La responsabilidad del cuidado es una tarea colectiva que se debe compartir. Volver a discutir sobre ello es urgente. Una mirada posible en el día en que se conmemora el Día Internacional del Trabajo Doméstico.

El 22 de julio se conmemora el Día Internacional del Trabajo Doméstico. Según la Encuesta Nacional de Uso del Tiempo en Argentina, 9 de cada 10 mujeres realizan tareas domésticas no remuneradas, frente a 7 de cada 10 varones. Ellas destinan más de 4 horas diarias, ellos apenas superan las 2 horas y media. Esta diferencia es estructural y afecta profundamente las posibilidades laborales y personales de millones de mujeres.
El trabajo doméstico no remunerado es el motor silencioso sin el cual ningún otro trabajo sería posible. Si nadie cuida, nadie puede salir a producir. Si nadie cocina, no hay energía para estudiar o trabajar. Si nadie limpia, el hogar deja de ser habitable. Las estadísticas son claras: ese «alguien» suele ser una mujer.
Aunque tiene un valor inmenso, no aparece en las cuentas nacionales ni habilita jubilación. A diferencia de otros trabajos, no tiene descanso. El mandato cultural implica que se hace por amor, que las mujeres lo hacemos mejor, que nacimos para eso.
Cuando se habla de brechas de género en el empleo, se menciona el «techo de cristal» que impide a las mujeres alcanzar cargos altos. Pero pocas veces se habla del «piso pegajoso»: la red de tareas domésticas que impide avanzar profesionalmente. Para escalar, primero hay que poder moverse. Y cuando el tiempo está tomado por tareas domésticas, no hay espacio ni energía para más.
El tiempo no se distribuye de forma neutral.

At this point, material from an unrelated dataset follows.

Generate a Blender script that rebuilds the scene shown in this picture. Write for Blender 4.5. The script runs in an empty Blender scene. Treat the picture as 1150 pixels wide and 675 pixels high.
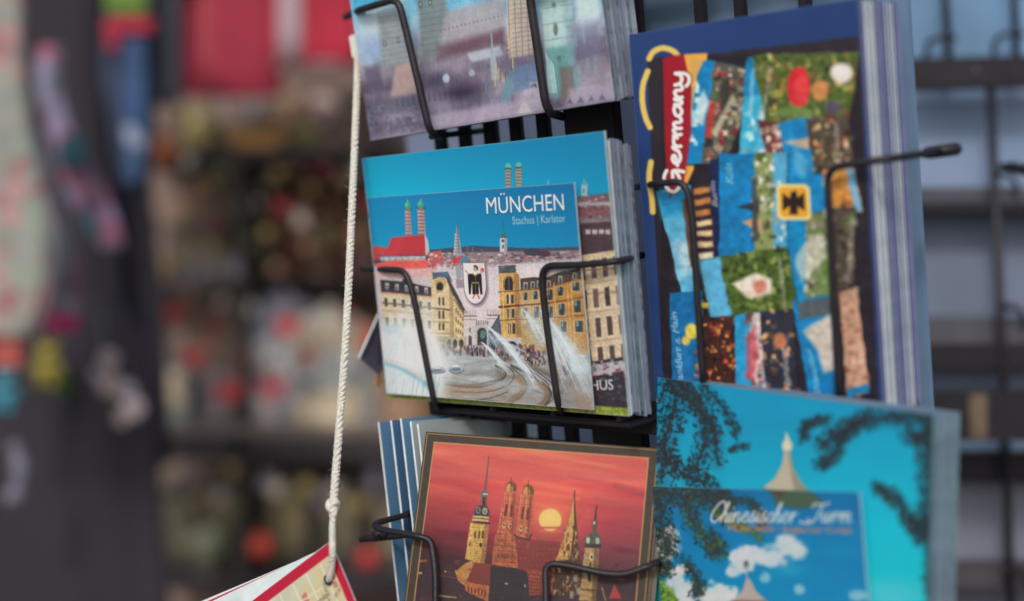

Las mujeres «eligen» trabajos más flexibles para compatibilizar tareas del hogar, pero esa elección está condicionada. Porque alguien tiene que hacerse cargo de los cuidados, y ese alguien suele ser mujer.
No se trata solo de redistribuir tareas, sino tiempo, oportunidades y energía vital. La equidad empieza por el uso del tiempo cotidiano.
La redistribución suele pensarse entre varones y mujeres, pero hay una capa más profunda: la clase social. Mientras algunas mujeres buscan conciliar trabajo y hogar, otras cuidan por ellas.
Me refiero a trabajadoras de casas particulares, niñeras, mujeres migrantes que cuidan hijos y adultos mayores. Muchas en condiciones precarias, sin derechos laborales plenos, sin obra social, sin descanso. Mujeres que cuidan para que otras puedan trabajar o estudiar. La interseccionalidad del cuidado incomoda porque revela privilegios. No es solo género, también clase, etnia y origen. La corresponsabilidad debe darse entre hombres, mujeres, sectores sociales, Estado, empresas y familias. Y requiere políticas públicas.
Las organizaciones privadas también cumplen un rol central. Es necesario transformar la cultura organizacional para que la corresponsabilidad sea real. ¿Cómo? Con licencias igualitarias, horarios flexibles que no penalicen, políticas de desconexión real, espacios de cuidado, formaciones en corresponsabilidad y género. Muchas veces se espera que trabajen como si no tuvieran hijos y críen como si no tuvieran trabajo.
Esa ecuación no cierra para nadie.
Durante décadas, muchas mujeres se definieron por su capacidad de «poder con todo» que se volvió un ideal agotador e injusto, que refuerza la desigualdad. El sacrificio silencioso no transforma el mundo.
Necesitamos imaginar una vida donde cuidar sea una tarea compartida y organizada. Eso requiere transformación cultural. Cuestionar la idea de que «las mujeres son mejores para esto», o que «nadie lo hace como una» y abrir paso a nuevos acuerdos.
En Grow – género y trabajo contamos con un equipo de masculinidades porque no hay transformación posible sin todos adentro. Hombres que hablan con hombres, que se interpelan y buscan caminos compartidos. Los cuidados también son una conversación pendiente entre varones.
Reconocer el trabajo doméstico no remunerado es el primer paso. Redistribuirlo, el segundo. Revalorizarlo, el tercero. Pero sobre todo, necesitamos una nueva narrativa. El trabajo doméstico es trabajo. Cuidar es responsabilidad de todas las personas.
Y transformar esta realidad es una tarea colectiva, urgente y profundamente cultural.